-- Material provided --
+===+

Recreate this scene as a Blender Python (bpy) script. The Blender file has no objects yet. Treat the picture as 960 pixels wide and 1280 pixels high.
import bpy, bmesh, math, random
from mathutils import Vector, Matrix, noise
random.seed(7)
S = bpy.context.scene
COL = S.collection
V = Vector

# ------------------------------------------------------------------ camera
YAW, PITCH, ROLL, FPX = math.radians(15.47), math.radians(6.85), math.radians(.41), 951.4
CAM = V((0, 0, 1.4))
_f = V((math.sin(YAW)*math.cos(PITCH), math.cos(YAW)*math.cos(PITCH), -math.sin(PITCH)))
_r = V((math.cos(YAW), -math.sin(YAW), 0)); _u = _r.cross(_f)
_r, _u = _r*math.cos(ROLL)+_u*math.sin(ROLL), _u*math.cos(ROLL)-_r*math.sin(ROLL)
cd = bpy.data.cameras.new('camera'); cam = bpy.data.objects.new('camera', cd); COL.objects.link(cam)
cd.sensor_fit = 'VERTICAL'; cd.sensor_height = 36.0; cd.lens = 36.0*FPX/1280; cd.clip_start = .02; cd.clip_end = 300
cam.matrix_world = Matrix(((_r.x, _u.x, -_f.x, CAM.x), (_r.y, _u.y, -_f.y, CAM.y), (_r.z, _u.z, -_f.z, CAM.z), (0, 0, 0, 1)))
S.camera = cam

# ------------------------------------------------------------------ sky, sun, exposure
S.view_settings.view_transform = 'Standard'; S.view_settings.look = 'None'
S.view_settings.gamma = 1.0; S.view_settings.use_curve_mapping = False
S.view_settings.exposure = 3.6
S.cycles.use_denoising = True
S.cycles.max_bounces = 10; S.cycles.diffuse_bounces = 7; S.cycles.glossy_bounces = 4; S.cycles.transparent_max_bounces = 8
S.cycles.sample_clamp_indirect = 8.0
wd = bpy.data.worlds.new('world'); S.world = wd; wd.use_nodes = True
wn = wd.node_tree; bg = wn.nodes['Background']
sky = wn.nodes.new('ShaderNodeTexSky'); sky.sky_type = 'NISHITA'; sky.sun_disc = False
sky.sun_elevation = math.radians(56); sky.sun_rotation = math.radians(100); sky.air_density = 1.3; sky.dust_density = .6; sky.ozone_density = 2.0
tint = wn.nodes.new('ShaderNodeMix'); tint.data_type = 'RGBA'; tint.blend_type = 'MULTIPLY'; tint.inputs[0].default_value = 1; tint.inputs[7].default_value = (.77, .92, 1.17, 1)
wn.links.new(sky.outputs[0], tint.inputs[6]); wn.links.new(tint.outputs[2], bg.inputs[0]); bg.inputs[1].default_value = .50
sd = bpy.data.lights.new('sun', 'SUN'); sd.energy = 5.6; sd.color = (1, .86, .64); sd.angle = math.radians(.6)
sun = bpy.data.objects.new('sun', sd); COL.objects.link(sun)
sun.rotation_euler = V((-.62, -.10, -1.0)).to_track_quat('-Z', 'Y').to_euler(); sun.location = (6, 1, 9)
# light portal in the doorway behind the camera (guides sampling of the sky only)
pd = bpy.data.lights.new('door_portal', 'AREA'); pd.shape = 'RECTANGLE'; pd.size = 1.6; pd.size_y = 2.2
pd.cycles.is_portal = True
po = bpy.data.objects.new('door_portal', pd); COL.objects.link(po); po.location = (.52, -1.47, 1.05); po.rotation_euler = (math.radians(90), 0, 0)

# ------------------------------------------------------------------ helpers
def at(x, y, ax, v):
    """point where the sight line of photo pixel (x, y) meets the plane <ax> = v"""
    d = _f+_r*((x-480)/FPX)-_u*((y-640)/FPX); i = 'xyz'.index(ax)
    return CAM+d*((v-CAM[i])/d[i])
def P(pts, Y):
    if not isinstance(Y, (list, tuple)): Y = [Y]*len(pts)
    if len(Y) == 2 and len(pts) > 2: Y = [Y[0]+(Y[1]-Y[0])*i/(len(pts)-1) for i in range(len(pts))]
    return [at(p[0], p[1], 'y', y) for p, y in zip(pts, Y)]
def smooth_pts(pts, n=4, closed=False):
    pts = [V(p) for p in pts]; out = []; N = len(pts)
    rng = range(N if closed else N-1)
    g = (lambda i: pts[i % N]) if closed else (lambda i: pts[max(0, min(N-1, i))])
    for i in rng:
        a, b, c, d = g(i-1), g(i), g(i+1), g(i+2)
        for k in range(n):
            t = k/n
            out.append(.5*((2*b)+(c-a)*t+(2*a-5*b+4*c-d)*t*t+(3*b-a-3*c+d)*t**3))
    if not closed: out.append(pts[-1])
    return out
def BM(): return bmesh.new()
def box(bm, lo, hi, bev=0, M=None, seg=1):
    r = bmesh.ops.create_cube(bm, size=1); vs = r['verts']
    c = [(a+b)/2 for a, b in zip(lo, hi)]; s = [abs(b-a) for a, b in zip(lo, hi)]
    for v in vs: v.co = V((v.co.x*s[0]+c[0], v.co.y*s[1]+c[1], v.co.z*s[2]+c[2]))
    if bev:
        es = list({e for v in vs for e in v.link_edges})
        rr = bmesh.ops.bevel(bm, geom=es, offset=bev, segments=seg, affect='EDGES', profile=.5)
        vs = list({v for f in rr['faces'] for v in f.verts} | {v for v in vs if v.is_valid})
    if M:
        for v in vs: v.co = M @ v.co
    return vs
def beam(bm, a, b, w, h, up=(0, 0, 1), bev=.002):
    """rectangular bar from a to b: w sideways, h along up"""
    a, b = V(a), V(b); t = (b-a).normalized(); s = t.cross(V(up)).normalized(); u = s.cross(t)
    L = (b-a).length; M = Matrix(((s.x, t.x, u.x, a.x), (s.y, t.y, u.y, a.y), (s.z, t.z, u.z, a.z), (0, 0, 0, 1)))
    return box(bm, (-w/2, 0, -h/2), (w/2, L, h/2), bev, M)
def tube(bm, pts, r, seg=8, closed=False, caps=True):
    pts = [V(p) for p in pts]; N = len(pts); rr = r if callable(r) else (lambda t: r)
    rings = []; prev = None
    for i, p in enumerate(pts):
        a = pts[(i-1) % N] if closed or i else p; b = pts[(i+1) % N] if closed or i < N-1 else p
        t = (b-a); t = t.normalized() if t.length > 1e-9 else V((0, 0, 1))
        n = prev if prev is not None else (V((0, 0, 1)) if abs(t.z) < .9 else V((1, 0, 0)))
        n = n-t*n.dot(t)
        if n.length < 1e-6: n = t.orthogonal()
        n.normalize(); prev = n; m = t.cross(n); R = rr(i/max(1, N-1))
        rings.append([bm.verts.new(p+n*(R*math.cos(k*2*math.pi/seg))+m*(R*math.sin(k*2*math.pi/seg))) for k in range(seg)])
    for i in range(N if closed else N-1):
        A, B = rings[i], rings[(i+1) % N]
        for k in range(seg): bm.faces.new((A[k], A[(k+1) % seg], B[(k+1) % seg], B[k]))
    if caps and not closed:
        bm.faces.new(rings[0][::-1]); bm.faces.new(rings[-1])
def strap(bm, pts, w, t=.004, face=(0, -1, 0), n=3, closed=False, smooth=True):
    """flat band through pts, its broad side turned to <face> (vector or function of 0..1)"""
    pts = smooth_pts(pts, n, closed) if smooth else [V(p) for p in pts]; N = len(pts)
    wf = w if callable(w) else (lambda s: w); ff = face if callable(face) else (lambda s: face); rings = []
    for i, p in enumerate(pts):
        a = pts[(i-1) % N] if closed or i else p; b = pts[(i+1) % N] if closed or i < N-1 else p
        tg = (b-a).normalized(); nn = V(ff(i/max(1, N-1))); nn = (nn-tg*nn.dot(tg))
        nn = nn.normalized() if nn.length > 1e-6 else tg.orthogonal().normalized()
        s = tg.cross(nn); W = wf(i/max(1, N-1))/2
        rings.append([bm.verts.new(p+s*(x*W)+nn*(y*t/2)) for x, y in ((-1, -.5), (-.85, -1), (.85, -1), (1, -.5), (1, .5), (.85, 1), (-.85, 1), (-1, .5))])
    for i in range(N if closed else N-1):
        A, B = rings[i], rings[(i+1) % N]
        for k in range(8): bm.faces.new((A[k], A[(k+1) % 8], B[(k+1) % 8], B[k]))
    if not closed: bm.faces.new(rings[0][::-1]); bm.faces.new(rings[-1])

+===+

-- What is required --
Give the count of lines containing "scene", with no added text.

-- Expected output --
2